RAW DATA =>

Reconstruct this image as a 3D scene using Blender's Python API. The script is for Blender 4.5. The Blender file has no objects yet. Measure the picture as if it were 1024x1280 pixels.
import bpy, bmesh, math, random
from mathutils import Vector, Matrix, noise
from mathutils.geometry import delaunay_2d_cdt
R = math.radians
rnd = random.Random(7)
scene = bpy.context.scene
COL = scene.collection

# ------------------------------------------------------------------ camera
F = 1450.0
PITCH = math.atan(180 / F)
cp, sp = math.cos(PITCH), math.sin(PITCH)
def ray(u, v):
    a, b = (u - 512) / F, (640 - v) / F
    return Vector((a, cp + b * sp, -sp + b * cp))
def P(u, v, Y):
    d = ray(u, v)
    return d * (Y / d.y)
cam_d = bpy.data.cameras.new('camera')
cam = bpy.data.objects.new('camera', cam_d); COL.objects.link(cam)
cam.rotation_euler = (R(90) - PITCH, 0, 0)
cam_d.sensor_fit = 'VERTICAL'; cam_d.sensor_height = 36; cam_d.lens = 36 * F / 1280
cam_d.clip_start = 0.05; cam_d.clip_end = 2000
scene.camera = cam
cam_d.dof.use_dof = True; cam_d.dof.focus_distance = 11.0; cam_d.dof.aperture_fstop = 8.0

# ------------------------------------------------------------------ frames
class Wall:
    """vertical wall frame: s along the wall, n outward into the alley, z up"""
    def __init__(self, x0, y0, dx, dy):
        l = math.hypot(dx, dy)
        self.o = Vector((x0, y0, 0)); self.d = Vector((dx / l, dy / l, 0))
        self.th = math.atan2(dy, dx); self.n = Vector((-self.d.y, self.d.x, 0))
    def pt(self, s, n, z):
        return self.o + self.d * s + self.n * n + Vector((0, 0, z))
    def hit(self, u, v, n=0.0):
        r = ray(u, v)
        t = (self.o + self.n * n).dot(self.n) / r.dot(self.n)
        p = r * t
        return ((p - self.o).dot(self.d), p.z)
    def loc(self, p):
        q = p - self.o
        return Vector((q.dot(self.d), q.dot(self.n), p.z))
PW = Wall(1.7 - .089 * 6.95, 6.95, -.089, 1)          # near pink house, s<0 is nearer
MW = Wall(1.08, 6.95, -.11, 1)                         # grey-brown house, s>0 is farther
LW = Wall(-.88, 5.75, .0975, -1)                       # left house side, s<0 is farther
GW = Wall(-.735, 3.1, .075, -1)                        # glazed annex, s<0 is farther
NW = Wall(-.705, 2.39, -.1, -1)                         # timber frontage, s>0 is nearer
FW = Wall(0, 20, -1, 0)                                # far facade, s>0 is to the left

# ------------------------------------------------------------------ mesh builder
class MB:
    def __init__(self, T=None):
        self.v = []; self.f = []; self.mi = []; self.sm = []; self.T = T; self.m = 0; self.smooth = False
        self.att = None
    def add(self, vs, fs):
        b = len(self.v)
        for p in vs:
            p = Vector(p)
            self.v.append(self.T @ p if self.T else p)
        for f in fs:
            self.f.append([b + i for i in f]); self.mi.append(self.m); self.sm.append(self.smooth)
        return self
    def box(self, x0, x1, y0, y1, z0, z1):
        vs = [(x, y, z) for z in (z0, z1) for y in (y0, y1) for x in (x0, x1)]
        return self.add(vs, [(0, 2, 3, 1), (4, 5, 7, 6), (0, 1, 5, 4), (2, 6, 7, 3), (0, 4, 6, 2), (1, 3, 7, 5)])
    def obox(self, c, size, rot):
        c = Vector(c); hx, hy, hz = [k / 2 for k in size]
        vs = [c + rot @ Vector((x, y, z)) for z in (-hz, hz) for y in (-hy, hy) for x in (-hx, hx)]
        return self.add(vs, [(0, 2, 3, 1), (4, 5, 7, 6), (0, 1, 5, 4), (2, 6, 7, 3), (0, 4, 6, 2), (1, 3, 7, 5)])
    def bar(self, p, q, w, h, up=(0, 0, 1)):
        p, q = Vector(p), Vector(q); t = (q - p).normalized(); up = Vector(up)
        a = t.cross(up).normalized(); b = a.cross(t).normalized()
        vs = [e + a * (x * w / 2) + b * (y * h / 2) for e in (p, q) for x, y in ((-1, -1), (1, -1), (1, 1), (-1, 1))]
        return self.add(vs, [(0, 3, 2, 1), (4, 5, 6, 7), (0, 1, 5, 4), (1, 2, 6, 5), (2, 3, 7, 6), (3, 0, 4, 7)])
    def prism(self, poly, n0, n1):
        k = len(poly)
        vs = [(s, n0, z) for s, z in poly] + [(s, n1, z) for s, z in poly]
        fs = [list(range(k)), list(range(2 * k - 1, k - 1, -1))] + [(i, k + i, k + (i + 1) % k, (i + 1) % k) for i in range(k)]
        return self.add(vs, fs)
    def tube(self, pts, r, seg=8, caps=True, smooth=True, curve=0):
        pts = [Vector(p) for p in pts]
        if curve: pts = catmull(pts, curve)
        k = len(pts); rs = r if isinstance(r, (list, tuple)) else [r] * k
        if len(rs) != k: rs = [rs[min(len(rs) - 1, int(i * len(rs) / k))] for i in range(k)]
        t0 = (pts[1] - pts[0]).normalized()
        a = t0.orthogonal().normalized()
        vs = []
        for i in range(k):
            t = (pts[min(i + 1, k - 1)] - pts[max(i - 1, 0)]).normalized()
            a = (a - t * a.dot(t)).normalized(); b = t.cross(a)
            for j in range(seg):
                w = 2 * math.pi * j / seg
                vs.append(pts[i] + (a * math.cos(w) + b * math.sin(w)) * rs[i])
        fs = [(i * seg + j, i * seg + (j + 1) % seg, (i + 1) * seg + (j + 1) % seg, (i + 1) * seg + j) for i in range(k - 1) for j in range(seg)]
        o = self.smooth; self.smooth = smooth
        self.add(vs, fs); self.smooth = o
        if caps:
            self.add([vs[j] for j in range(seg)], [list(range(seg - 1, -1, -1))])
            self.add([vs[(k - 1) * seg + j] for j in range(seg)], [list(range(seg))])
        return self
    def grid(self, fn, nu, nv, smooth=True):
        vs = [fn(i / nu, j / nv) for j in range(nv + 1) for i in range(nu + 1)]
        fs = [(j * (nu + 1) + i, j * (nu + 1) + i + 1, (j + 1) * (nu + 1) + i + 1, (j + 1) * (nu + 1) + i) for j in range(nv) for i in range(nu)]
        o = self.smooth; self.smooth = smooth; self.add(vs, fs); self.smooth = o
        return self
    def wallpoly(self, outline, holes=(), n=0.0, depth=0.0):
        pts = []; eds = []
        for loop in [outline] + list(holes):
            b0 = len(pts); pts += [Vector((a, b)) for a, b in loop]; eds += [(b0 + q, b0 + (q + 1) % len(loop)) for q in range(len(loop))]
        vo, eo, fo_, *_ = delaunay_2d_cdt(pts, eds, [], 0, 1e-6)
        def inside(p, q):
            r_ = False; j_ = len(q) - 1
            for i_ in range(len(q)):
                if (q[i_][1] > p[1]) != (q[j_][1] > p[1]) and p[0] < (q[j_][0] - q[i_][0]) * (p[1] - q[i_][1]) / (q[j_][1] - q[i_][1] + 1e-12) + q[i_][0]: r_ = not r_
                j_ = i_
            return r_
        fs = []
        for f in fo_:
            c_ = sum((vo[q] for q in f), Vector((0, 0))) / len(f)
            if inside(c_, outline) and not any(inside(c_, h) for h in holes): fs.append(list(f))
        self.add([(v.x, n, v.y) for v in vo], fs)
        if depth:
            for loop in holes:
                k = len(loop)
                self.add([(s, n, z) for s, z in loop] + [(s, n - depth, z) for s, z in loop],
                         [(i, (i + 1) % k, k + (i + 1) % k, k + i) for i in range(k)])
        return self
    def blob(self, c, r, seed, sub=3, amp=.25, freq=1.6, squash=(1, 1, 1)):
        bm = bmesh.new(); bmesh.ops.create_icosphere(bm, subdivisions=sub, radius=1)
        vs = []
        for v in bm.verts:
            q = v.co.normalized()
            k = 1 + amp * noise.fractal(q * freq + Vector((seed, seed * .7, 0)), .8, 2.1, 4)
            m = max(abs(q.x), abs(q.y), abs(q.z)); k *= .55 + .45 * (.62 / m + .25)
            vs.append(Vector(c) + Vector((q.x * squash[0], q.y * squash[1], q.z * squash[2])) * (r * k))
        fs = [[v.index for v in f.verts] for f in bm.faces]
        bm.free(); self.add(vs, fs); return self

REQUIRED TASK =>
Gather all lines from the listing above in which "objects" occurs.

CORRECT RESULT =>
Reconstruct this image as a 3D scene using Blender's Python API. The script is for Blender 4.5. The Blender file has no objects yet. Measure the picture as if it were 1024x1280 pixels.
cam = bpy.data.objects.new('camera', cam_d); COL.objects.link(cam)